Oy gizli, haber kutsal, yorum hürdür.
Başka türlü soralım, hükümetlerin, milletleri değiştirebilme gücü var mıdır?
Hayır, yoktur!
Değiştirebilse, çeyrek asırlık tek parti hükümetleri, o günkü toplumu değiştirirdi.
Sorsam, Türk milleti, 40’larda mı daha muhafazakârdı, 60 yıldır süren “sağ” iktidarlardan sonra, 2010’larda mı?
Hiç kuşkusuz, 40’larda!
Tek parti rejimi ve onun devamı olan iktidarların ortak uygulamaları var… Misâl, eğitimde “Andımız”…
80 yıldır, ilkokullarda, her sabah tekrar edilen, haykırılan “Andımız”; çocuklarda ve onların oluşturduğu toplumda neyi değiştirmiştir?
“Doğru” yine doğru… “Eğri” yine eğri…
“Saygılı” yine saygılı… “Saygısız”, yine saygısız…
“Türk”, yine Türk… “Kürt” yine Kürt…
“İleri giden” ileri gitmiş, “geri kalan” geri kalmış…
Eğitim-öğretim, elbette insanı cehaletten kurtarır, bilgi ve kültür seviyesini yükseltir… İnsanda “davranış değişiklikleri” yaratır,
Ama akşamdan sabaha, bireyi de, toplumu da dönüştüremez.
Müfredat değişikliklerinden de endişeye mahâl yok… Kitabın açık olduğu yerde öğrenme vardır, ilerleme vardır, gelişme vardır… Önünde-sonunda “sorgulama” da olacaktır. Yeter ki eğitim olsun.
Eğitim ve öğretimin, toplumu değiştirme-dönüştürme mevzuunda etkisi son derece sınırlıyken; kitle iletişim araçlarının tesiri çok daha fazladır.
Çok seyredilen televizyonlara dikkatinizi çekiyorum… Birey ve toplum neden en fazla bu kanallara bakıyor, incelemek lâzım!
Bunlarda bir değişim-dönüşüm var mı, ona bakmak lâzım!
Filmler, diziler, müzik ve yarışma programları… Bireyi ve toplumu en çok bunlar etkiler… Zaman içinde dönüşüm, değişim sağlayabilirler… İnsanlar öğretmenden, imamdan ziyade ekranda gördüklerinin, ekranda duyduklarının tesiri altında kalır.
Bu iktidar döneminde çok seyredilen bir kanalı ele alalım… İlginç bir mazisi olan kanala bakalım: atv’ye!
5,5 sene evvel, iktidara yakın bir işadamına “satılan” ve “damadın kanalı” olarak bilinen bu kanalda eskiye göre bir değişiklik var mı?

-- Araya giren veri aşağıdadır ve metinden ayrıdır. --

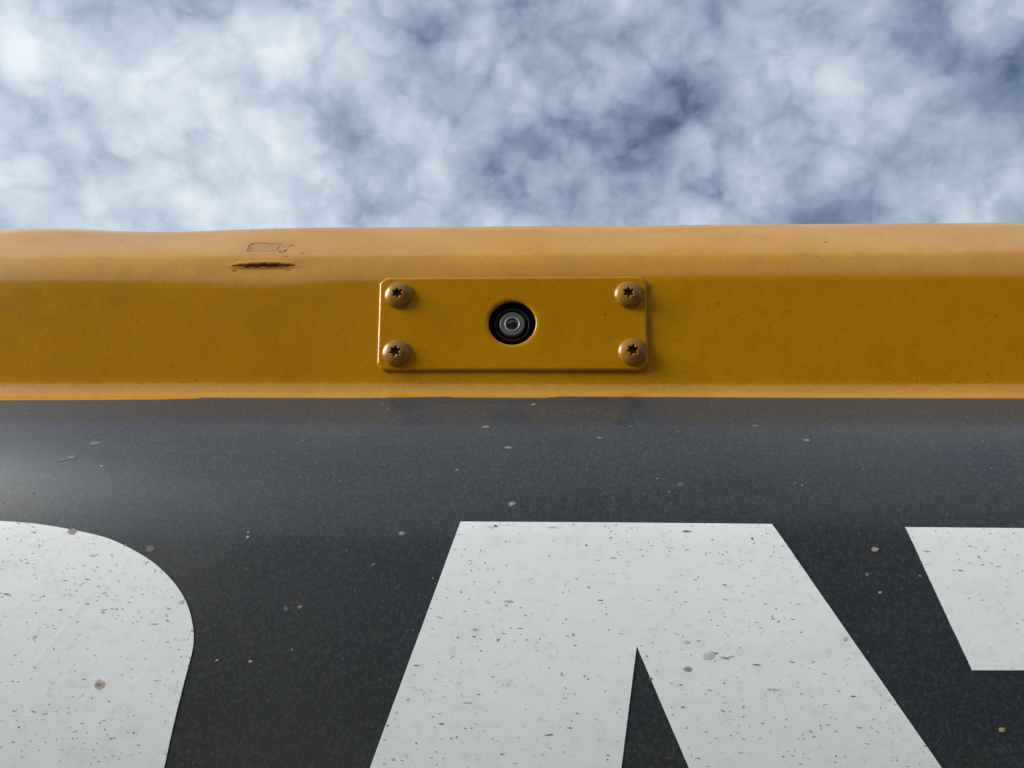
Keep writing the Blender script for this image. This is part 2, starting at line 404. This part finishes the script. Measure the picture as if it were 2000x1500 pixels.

Haber bültenlerinde iktidara biraz daha fazla yer verme dışında -ki o konuda bütün televizyonlarda değişim oldu- bir dönüşüm var mı?
Hayır yok! Eskiye benzer, programlar, sunucular, diziler, filmler, yarışmalar… Vs.
Eğer iktidar, toplumu dönüştüreceğine inansa, önce bu kanalı dönüştürerek işe başlardı. Meselâ, kanal karşımıza “başörtülü sunucular”, “dizilerde başörtülü karakterler”, “muhafazakâr insanlar”, “dinî konular”la çıkardı. Bunları yapmadı… Neden? Çok basit! Çünkü seyredilme oranı hemen düşerdi…
Yani hükümetlerin toplumu değiştirme gücü yoktur. Toplum kendine uygun kanallara teveccüh eder. Dolayısıyla, kanallar da çok seyredilmek için, çoğunluğun zihniyetine, zevkine uygun yayınlar yapar. Çoğunluğun zevki dışına çıkanlar marjinal kalmaya mahkûm olur.
Peki, son 11 yılda, siyaseten yaşanan ne?
Topluma böyle bir iktidar gerekiyordu, başına getirdi… Toplum “ılımlı İslâm”laştığından, iktidara da kendini en iyi temsil edecek kadroları getirdi.
Netice; hükümetlerin bizi değiştirme gücü yoktur, bizim onları değiştirme gücümüz vardır!
Nitekim hükümetler geçici, millet kalıcıdır.
x x x
HALK
Sade hürriyeti ilan ile bir şey çıkmaz,
Fikr-i hürriyeti hazmettiriniz halka biraz.